The license will also give the neobank full access to its customers' data, whereas its competitors in the US, like Chime and N26, have to rely on partner banks. Walsh has said that a charter would enable Varo to make money from deposits and continue to offer its services for free, as well as give the neobank a number of cost advantages and allow it to compete with a breadth of products.

It's important to note that, with a license, Varo will now have to dedicate more resources to regulatory compliance. This responsibility would have previously fallen to its sponsor bank: Half of banks surveyed by the Risk Management Association said they spent between 6% and 10% of their revenue on compliance costs in 2017. Despite the potential risks of incurring compliance and other regulatory-related costs, Varo is positioning itself for long-term sustainability by pursuing a banking license independent of a partner bank.

The FDIC granting Varo approval suggests regulators might be shifting to accommodate digital startups. This is one of the few times the FDIC has given a fintech company the ability to provide insured deposits, which banks have strongly opposed in the past, per the Journal.

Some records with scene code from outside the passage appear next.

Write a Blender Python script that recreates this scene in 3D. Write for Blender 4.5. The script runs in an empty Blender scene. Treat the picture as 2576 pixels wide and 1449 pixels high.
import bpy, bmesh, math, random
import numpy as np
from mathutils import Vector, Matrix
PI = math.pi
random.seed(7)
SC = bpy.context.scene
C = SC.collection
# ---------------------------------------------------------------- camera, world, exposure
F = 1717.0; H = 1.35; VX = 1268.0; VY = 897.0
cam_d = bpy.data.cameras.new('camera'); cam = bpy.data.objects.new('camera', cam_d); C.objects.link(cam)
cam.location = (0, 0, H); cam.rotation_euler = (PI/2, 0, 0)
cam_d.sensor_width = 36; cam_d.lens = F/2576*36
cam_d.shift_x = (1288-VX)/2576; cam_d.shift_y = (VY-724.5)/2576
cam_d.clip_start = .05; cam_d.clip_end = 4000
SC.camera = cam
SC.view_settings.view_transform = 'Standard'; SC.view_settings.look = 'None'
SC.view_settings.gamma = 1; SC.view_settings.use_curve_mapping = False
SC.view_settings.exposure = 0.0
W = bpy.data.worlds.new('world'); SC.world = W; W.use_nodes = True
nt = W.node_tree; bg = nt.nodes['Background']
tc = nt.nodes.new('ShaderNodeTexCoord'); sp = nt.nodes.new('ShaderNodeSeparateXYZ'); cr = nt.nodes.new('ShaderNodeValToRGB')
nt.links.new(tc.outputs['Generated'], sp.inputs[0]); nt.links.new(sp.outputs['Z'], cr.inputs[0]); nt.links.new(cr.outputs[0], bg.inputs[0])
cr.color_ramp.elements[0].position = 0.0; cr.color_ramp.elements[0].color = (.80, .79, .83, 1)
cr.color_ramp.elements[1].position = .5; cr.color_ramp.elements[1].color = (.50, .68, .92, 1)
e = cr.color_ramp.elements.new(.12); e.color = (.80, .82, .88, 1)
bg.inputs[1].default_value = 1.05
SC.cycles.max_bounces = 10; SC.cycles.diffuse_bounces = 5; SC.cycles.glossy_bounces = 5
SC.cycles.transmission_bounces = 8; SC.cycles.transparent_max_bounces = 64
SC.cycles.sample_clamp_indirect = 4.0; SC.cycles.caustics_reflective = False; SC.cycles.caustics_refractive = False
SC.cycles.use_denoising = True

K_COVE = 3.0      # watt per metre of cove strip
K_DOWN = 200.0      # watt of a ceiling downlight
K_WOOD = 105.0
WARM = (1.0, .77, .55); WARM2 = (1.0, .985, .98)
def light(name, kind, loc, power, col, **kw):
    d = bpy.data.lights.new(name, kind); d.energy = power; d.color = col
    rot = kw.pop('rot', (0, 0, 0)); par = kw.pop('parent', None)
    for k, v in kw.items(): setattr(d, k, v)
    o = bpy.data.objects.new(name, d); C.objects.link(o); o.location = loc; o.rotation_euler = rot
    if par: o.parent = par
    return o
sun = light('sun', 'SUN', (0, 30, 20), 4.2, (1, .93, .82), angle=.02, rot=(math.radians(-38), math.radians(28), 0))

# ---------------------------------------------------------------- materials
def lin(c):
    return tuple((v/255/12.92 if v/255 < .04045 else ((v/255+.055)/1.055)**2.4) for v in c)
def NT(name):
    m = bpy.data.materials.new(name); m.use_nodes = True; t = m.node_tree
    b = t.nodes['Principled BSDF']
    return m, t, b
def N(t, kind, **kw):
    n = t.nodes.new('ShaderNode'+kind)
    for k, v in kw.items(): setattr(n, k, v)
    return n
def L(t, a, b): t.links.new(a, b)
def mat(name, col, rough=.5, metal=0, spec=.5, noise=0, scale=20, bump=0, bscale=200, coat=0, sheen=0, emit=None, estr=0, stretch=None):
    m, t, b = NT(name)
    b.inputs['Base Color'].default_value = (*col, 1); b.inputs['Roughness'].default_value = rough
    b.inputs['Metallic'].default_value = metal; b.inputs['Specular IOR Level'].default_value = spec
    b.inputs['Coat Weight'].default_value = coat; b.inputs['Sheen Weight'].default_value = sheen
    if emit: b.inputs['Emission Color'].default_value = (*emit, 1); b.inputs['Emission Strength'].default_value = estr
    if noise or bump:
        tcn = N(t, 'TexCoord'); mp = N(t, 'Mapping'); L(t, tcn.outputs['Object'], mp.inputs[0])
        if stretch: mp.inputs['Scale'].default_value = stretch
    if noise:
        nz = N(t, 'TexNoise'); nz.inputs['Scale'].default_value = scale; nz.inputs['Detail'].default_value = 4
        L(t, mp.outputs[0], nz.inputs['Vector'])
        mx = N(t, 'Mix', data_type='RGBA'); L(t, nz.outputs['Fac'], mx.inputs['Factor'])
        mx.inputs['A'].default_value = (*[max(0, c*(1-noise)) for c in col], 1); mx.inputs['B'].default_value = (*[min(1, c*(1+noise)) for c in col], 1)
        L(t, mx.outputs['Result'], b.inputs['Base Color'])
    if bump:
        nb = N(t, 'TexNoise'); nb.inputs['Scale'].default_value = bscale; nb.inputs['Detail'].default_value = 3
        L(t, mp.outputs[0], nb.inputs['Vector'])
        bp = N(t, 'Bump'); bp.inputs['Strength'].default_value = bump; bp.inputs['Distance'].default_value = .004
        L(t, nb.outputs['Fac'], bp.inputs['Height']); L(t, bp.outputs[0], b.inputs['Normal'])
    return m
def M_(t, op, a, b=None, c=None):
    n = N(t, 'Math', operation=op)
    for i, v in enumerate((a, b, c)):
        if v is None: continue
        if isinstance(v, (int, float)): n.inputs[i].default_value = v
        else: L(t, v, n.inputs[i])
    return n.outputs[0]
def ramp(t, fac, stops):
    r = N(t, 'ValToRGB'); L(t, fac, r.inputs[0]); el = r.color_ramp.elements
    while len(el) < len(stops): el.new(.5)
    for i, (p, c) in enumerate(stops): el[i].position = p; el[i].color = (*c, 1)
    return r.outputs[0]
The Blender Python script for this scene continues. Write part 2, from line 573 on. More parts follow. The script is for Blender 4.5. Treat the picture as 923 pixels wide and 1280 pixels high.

The apparent change in regulatory attitude comes at a time when US consumer dissatisfaction with banks is growing: They're particularly frustrated with rising overdraft fees and lowering interest rates, both of which have created an opening for neobanks to enter and offer no-fee, high-yield accounts. These factors are creating a landscape in which digital-first, no-fee alternatives to big banks are increasingly sought out, setting up neobanks for success - and regulators may now be on board as well.